--- Start of Exercise data ---

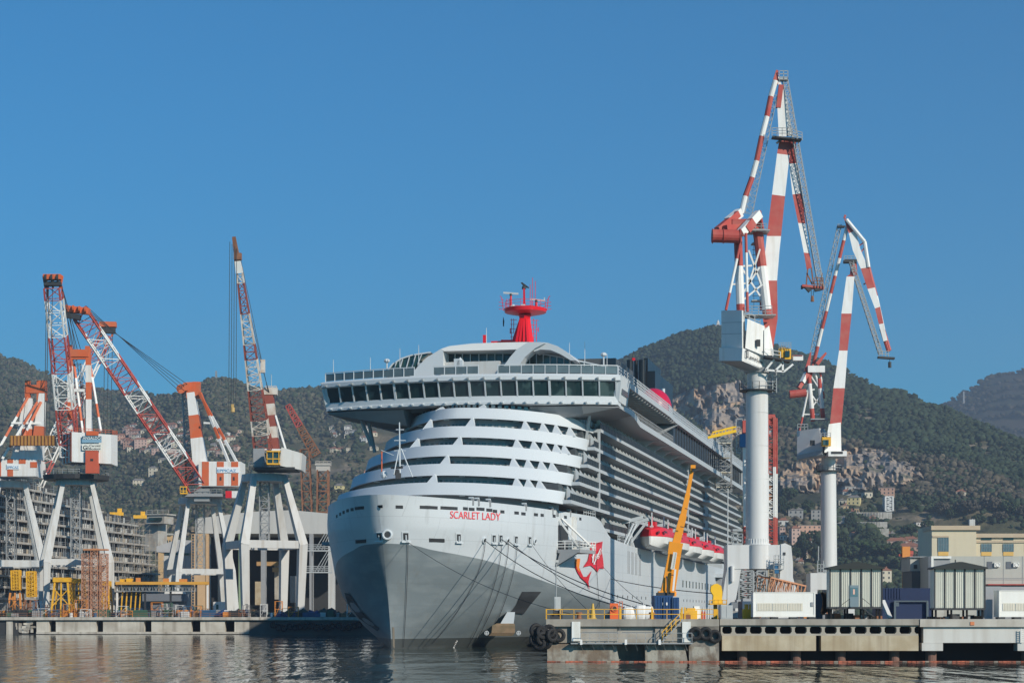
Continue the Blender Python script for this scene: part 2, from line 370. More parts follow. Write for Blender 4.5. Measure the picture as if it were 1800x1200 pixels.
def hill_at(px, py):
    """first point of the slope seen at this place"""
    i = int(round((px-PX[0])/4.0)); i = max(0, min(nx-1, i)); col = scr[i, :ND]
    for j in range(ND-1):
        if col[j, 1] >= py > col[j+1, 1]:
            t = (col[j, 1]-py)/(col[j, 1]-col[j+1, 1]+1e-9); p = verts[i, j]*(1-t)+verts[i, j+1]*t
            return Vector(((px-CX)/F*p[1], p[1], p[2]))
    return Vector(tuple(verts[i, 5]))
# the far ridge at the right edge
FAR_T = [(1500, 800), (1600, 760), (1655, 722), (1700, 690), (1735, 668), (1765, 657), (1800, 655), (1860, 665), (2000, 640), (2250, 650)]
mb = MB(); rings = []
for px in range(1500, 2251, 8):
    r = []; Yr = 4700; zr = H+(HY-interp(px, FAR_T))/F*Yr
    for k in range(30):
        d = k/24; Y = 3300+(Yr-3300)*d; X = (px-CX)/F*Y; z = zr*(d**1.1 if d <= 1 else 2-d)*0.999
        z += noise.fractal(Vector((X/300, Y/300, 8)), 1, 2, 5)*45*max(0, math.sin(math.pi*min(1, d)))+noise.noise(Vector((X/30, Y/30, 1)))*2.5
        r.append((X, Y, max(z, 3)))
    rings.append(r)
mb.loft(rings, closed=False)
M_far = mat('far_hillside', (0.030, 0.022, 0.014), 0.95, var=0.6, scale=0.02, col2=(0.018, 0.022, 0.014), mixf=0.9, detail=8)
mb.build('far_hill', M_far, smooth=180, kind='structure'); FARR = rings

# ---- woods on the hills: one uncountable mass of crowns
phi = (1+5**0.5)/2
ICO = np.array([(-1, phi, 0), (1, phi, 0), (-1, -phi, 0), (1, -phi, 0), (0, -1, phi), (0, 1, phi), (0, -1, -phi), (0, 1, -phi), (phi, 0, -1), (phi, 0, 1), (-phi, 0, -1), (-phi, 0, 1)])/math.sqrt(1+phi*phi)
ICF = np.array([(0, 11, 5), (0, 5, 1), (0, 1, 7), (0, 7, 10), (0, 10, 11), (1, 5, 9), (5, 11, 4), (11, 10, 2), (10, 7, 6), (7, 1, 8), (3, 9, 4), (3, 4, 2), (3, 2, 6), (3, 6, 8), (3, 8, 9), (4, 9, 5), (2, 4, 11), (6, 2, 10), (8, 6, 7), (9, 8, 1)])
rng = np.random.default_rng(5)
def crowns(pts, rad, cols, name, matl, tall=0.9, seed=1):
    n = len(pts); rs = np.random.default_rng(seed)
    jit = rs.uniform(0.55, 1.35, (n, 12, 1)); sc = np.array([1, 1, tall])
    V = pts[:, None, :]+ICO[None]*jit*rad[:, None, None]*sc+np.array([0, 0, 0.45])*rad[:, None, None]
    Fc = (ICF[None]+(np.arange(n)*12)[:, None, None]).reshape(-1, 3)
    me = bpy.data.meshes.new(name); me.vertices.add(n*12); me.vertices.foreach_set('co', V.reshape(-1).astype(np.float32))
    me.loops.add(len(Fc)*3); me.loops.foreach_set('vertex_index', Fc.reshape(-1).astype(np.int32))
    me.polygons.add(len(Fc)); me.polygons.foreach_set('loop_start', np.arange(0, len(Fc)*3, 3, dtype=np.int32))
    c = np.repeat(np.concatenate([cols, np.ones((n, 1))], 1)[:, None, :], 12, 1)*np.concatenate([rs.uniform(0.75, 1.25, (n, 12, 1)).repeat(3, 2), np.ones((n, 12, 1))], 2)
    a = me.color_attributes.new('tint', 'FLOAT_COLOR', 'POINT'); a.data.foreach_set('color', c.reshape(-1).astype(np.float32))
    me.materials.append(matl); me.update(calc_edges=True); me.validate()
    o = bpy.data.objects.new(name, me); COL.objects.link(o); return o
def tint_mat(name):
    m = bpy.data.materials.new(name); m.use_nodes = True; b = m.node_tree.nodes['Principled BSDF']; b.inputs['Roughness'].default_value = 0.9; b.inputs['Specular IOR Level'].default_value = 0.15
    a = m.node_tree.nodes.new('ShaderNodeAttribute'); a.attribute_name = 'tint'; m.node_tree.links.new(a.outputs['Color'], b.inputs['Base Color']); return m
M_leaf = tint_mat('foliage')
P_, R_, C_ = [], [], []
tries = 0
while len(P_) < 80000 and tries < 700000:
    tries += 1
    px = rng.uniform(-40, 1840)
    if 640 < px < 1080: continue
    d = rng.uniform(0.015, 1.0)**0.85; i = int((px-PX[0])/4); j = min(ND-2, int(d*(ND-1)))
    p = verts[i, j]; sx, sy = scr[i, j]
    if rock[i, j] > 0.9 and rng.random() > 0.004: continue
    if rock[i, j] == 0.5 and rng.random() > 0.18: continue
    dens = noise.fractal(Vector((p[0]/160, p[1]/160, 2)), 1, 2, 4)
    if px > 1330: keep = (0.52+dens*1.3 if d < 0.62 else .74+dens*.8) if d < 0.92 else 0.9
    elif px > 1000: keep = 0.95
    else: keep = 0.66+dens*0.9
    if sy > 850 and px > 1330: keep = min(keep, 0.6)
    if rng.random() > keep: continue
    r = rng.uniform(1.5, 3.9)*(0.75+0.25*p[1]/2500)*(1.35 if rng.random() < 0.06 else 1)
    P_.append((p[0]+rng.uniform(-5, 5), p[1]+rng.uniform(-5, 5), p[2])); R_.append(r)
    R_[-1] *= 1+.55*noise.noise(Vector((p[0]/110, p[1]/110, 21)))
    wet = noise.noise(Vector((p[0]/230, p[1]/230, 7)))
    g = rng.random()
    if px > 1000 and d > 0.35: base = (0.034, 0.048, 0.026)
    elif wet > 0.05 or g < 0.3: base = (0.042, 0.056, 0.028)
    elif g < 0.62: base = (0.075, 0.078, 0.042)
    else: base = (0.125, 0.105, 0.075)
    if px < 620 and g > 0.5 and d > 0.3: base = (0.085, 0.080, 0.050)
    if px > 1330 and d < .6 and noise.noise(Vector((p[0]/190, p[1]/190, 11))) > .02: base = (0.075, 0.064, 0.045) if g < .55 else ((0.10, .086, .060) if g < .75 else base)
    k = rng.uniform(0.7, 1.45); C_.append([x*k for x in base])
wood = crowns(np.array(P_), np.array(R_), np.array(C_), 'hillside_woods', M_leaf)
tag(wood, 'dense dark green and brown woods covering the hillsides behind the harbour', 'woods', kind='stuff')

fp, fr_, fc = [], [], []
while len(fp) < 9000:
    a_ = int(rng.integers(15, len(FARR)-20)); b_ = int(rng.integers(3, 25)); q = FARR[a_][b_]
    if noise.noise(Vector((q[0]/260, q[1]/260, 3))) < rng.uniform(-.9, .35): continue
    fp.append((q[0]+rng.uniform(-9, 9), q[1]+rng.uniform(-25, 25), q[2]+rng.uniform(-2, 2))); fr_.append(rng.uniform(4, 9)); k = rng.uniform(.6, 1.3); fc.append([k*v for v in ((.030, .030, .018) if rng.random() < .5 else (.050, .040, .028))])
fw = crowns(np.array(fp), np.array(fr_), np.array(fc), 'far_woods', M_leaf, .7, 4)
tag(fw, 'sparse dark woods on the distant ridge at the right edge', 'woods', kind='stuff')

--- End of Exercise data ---
--- Start of Exercise data ---

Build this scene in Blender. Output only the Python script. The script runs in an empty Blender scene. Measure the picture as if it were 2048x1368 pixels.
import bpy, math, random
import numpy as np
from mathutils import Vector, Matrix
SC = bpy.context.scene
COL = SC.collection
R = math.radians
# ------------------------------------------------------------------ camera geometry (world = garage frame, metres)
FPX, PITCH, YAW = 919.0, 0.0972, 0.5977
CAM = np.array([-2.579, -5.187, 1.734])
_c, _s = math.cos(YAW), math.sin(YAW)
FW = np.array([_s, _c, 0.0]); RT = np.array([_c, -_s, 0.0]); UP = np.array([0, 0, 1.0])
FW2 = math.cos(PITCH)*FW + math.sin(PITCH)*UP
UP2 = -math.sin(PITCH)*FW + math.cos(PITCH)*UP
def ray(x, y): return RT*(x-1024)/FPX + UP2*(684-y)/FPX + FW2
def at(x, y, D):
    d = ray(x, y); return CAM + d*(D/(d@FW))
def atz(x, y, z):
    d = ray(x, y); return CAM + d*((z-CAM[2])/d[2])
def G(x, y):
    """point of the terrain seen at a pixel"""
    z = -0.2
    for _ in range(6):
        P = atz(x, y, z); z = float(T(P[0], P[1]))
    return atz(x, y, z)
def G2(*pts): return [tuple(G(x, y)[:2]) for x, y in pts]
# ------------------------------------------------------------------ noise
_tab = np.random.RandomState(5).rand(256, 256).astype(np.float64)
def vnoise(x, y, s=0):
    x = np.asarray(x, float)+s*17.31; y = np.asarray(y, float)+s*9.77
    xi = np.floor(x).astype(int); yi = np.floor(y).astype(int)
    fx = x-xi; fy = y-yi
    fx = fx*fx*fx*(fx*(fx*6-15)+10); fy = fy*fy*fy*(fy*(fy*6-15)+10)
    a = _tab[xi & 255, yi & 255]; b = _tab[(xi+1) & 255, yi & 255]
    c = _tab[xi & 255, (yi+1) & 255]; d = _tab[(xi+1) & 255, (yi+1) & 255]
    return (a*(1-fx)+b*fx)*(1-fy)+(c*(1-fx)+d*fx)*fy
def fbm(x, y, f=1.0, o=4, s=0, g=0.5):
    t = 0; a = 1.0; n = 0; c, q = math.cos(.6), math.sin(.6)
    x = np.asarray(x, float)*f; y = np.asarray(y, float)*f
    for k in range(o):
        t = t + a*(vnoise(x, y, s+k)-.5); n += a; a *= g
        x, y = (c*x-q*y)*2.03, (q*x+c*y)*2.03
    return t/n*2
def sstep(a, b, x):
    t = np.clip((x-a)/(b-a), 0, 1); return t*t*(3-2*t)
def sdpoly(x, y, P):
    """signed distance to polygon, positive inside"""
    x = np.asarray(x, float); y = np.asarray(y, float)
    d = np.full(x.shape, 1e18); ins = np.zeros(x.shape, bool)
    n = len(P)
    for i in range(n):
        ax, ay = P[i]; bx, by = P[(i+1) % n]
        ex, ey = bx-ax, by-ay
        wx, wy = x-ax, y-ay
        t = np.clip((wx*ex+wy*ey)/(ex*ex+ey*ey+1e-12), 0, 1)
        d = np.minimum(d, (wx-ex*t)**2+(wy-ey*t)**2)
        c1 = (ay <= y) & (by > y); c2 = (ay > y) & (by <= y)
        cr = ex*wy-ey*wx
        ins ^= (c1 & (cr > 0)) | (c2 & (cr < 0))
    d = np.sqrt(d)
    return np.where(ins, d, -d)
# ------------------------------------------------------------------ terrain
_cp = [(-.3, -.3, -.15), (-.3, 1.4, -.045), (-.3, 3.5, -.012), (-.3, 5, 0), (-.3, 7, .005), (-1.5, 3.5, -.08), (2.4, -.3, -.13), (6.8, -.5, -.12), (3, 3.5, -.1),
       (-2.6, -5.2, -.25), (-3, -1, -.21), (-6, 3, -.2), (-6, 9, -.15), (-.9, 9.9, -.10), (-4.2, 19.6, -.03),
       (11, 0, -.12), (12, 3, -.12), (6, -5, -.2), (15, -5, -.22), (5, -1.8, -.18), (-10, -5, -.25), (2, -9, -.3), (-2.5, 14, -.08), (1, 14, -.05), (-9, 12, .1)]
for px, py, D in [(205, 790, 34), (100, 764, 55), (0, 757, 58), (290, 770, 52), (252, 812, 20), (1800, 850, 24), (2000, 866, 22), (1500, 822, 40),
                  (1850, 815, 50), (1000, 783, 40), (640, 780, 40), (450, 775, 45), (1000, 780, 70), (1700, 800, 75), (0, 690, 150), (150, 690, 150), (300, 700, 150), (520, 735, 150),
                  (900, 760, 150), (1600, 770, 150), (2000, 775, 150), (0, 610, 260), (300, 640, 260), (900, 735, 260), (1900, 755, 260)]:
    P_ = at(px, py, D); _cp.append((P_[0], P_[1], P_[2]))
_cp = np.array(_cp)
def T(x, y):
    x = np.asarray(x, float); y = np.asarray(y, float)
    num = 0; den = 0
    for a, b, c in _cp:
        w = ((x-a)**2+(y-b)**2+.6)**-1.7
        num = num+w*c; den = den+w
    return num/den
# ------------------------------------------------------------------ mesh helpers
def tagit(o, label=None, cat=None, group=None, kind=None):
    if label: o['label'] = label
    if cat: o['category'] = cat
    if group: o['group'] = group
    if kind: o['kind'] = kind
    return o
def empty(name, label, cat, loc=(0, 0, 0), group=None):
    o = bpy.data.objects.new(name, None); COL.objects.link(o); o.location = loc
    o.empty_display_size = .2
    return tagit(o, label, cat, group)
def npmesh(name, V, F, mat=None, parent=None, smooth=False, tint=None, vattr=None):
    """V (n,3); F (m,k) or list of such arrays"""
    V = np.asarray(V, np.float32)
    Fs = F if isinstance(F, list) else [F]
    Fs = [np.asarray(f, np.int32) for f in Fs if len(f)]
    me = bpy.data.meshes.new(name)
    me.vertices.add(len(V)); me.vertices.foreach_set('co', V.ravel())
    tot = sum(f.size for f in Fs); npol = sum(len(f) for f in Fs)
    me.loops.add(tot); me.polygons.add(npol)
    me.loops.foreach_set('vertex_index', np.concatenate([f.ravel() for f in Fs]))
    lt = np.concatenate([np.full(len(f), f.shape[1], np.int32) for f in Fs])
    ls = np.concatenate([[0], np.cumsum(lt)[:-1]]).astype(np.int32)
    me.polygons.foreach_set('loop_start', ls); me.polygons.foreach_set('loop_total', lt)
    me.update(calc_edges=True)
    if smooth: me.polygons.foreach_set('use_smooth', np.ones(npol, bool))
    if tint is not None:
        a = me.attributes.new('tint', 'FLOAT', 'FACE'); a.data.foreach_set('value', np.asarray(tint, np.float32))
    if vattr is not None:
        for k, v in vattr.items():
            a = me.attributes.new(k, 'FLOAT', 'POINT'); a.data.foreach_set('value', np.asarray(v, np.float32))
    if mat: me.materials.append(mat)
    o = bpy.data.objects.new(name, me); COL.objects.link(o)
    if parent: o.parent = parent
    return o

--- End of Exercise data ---

→ **Exercise description**
Print, from the entries above, the line with "Continue the Blender", the line with "mb.build('far_hill', M_far, smooth=180, kind='structure');" and all lines between them, exactly and with nothing else.

→ **Solution for this problem**
Continue the Blender Python script for this scene: part 2, from line 370. More parts follow. Write for Blender 4.5. Measure the picture as if it were 1800x1200 pixels.
def hill_at(px, py):
    """first point of the slope seen at this place"""
    i = int(round((px-PX[0])/4.0)); i = max(0, min(nx-1, i)); col = scr[i, :ND]
    for j in range(ND-1):
        if col[j, 1] >= py > col[j+1, 1]:
            t = (col[j, 1]-py)/(col[j, 1]-col[j+1, 1]+1e-9); p = verts[i, j]*(1-t)+verts[i, j+1]*t
            return Vector(((px-CX)/F*p[1], p[1], p[2]))
    return Vector(tuple(verts[i, 5]))
# the far ridge at the right edge
FAR_T = [(1500, 800), (1600, 760), (1655, 722), (1700, 690), (1735, 668), (1765, 657), (1800, 655), (1860, 665), (2000, 640), (2250, 650)]
mb = MB(); rings = []
for px in range(1500, 2251, 8):
    r = []; Yr = 4700; zr = H+(HY-interp(px, FAR_T))/F*Yr
    for k in range(30):
        d = k/24; Y = 3300+(Yr-3300)*d; X = (px-CX)/F*Y; z = zr*(d**1.1 if d <= 1 else 2-d)*0.999
        z += noise.fractal(Vector((X/300, Y/300, 8)), 1, 2, 5)*45*max(0, math.sin(math.pi*min(1, d)))+noise.noise(Vector((X/30, Y/30, 1)))*2.5
        r.append((X, Y, max(z, 3)))
    rings.append(r)
mb.loft(rings, closed=False)
M_far = mat('far_hillside', (0.030, 0.022, 0.014), 0.95, var=0.6, scale=0.02, col2=(0.018, 0.022, 0.014), mixf=0.9, detail=8)
mb.build('far_hill', M_far, smooth=180, kind='structure'); FARR = rings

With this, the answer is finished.